> _Recorded information_:
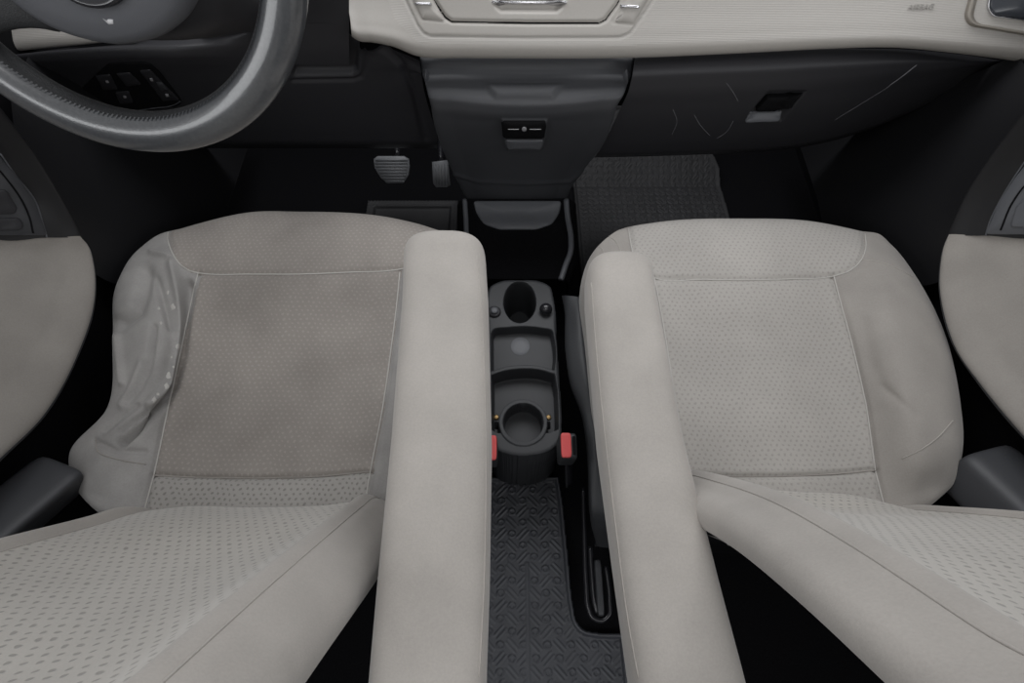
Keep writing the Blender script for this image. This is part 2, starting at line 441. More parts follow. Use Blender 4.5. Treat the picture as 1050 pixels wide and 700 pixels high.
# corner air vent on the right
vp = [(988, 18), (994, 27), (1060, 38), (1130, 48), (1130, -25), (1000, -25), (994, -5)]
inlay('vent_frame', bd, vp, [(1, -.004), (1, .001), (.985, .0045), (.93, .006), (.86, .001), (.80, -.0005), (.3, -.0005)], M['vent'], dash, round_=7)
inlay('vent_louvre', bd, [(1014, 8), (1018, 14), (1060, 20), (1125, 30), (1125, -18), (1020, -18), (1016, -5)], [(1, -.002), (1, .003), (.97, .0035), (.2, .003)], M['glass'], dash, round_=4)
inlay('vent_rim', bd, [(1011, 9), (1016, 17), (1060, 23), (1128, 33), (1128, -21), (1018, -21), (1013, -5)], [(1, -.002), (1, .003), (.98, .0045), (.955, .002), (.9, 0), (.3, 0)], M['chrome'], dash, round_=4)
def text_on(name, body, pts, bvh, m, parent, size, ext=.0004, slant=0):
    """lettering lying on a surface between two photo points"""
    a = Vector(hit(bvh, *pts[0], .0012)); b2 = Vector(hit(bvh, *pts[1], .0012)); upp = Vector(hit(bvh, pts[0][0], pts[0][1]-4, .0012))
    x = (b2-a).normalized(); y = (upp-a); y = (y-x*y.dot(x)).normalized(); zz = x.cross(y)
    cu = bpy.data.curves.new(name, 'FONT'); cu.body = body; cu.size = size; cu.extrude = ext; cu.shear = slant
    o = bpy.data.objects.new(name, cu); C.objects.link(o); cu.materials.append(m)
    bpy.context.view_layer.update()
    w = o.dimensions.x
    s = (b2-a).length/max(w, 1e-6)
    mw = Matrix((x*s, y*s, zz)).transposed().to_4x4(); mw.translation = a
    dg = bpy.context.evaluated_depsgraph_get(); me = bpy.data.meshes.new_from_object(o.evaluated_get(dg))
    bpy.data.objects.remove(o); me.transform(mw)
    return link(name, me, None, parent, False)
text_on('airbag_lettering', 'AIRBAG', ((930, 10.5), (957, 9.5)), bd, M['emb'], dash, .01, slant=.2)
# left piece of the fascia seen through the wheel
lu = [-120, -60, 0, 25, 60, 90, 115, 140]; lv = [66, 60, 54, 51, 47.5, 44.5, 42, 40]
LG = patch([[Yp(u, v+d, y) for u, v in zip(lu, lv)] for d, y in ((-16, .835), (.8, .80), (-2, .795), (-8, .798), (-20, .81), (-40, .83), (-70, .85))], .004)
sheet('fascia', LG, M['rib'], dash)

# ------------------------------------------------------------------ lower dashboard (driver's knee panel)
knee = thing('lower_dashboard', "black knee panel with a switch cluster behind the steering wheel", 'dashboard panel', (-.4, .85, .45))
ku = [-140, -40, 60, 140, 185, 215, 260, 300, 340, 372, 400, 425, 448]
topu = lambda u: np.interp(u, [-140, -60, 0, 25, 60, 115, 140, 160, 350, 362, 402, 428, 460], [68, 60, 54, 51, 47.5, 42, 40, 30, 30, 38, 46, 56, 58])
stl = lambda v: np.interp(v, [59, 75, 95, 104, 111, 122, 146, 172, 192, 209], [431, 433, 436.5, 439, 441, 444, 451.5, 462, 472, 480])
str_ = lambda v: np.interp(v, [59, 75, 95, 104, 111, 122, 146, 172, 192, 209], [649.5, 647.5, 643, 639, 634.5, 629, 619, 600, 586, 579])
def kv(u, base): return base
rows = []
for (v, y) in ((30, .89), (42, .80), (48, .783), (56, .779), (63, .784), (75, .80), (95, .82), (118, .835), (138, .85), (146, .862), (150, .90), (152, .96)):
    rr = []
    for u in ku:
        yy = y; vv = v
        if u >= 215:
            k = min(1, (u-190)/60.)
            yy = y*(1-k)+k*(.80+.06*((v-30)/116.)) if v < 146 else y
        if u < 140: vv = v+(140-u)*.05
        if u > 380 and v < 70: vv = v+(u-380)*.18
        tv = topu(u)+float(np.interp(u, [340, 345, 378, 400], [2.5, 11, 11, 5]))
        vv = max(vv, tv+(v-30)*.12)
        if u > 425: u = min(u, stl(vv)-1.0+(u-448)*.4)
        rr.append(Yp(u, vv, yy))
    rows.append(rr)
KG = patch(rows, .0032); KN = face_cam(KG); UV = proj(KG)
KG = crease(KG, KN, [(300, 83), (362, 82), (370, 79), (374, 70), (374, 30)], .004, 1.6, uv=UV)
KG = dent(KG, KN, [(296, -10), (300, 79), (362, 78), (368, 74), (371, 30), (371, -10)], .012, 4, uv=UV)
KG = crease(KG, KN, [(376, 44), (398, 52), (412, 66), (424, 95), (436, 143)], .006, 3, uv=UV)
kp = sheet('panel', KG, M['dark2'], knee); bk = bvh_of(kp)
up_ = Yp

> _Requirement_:
Repeat the data exactly, excluding the pictures.

> _Complete response_:
Keep writing the Blender script for this image. This is part 2, starting at line 441. More parts follow. Use Blender 4.5. Treat the picture as 1050 pixels wide and 700 pixels high.
# corner air vent on the right
vp = [(988, 18), (994, 27), (1060, 38), (1130, 48), (1130, -25), (1000, -25), (994, -5)]
inlay('vent_frame', bd, vp, [(1, -.004), (1, .001), (.985, .0045), (.93, .006), (.86, .001), (.80, -.0005), (.3, -.0005)], M['vent'], dash, round_=7)
inlay('vent_louvre', bd, [(1014, 8), (1018, 14), (1060, 20), (1125, 30), (1125, -18), (1020, -18), (1016, -5)], [(1, -.002), (1, .003), (.97, .0035), (.2, .003)], M['glass'], dash, round_=4)
inlay('vent_rim', bd, [(1011, 9), (1016, 17), (1060, 23), (1128, 33), (1128, -21), (1018, -21), (1013, -5)], [(1, -.002), (1, .003), (.98, .0045), (.955, .002), (.9, 0), (.3, 0)], M['chrome'], dash, round_=4)
def text_on(name, body, pts, bvh, m, parent, size, ext=.0004, slant=0):
    """lettering lying on a surface between two photo points"""
    a = Vector(hit(bvh, *pts[0], .0012)); b2 = Vector(hit(bvh, *pts[1], .0012)); upp = Vector(hit(bvh, pts[0][0], pts[0][1]-4, .0012))
    x = (b2-a).normalized(); y = (upp-a); y = (y-x*y.dot(x)).normalized(); zz = x.cross(y)
    cu = bpy.data.curves.new(name, 'FONT'); cu.body = body; cu.size = size; cu.extrude = ext; cu.shear = slant
    o = bpy.data.objects.new(name, cu); C.objects.link(o); cu.materials.append(m)
    bpy.context.view_layer.update()
    w = o.dimensions.x
    s = (b2-a).length/max(w, 1e-6)
    mw = Matrix((x*s, y*s, zz)).transposed().to_4x4(); mw.translation = a
    dg = bpy.context.evaluated_depsgraph_get(); me = bpy.data.meshes.new_from_object(o.evaluated_get(dg))
    bpy.data.objects.remove(o); me.transform(mw)
    return link(name, me, None, parent, False)
text_on('airbag_lettering', 'AIRBAG', ((930, 10.5), (957, 9.5)), bd, M['emb'], dash, .01, slant=.2)
# left piece of the fascia seen through the wheel
lu = [-120, -60, 0, 25, 60, 90, 115, 140]; lv = [66, 60, 54, 51, 47.5, 44.5, 42, 40]
LG = patch([[Yp(u, v+d, y) for u, v in zip(lu, lv)] for d, y in ((-16, .835), (.8, .80), (-2, .795), (-8, .798), (-20, .81), (-40, .83), (-70, .85))], .004)
sheet('fascia', LG, M['rib'], dash)

# ------------------------------------------------------------------ lower dashboard (driver's knee panel)
knee = thing('lower_dashboard', "black knee panel with a switch cluster behind the steering wheel", 'dashboard panel', (-.4, .85, .45))
ku = [-140, -40, 60, 140, 185, 215, 260, 300, 340, 372, 400, 425, 448]
topu = lambda u: np.interp(u, [-140, -60, 0, 25, 60, 115, 140, 160, 350, 362, 402, 428, 460], [68, 60, 54, 51, 47.5, 42, 40, 30, 30, 38, 46, 56, 58])
stl = lambda v: np.interp(v, [59, 75, 95, 104, 111, 122, 146, 172, 192, 209], [431, 433, 436.5, 439, 441, 444, 451.5, 462, 472, 480])
str_ = lambda v: np.interp(v, [59, 75, 95, 104, 111, 122, 146, 172, 192, 209], [649.5, 647.5, 643, 639, 634.5, 629, 619, 600, 586, 579])
def kv(u, base): return base
rows = []
for (v, y) in ((30, .89), (42, .80), (48, .783), (56, .779), (63, .784), (75, .80), (95, .82), (118, .835), (138, .85), (146, .862), (150, .90), (152, .96)):
    rr = []
    for u in ku:
        yy = y; vv = v
        if u >= 215:
            k = min(1, (u-190)/60.)
            yy = y*(1-k)+k*(.80+.06*((v-30)/116.)) if v < 146 else y
        if u < 140: vv = v+(140-u)*.05
        if u > 380 and v < 70: vv = v+(u-380)*.18
        tv = topu(u)+float(np.interp(u, [340, 345, 378, 400], [2.5, 11, 11, 5]))
        vv = max(vv, tv+(v-30)*.12)
        if u > 425: u = min(u, stl(vv)-1.0+(u-448)*.4)
        rr.append(Yp(u, vv, yy))
    rows.append(rr)
KG = patch(rows, .0032); KN = face_cam(KG); UV = proj(KG)
KG = crease(KG, KN, [(300, 83), (362, 82), (370, 79), (374, 70), (374, 30)], .004, 1.6, uv=UV)
KG = dent(KG, KN, [(296, -10), (300, 79), (362, 78), (368, 74), (371, 30), (371, -10)], .012, 4, uv=UV)
KG = crease(KG, KN, [(376, 44), (398, 52), (412, 66), (424, 95), (436, 143)], .006, 3, uv=UV)
kp = sheet('panel', KG, M['dark2'], knee); bk = bvh_of(kp)
up_ = Yp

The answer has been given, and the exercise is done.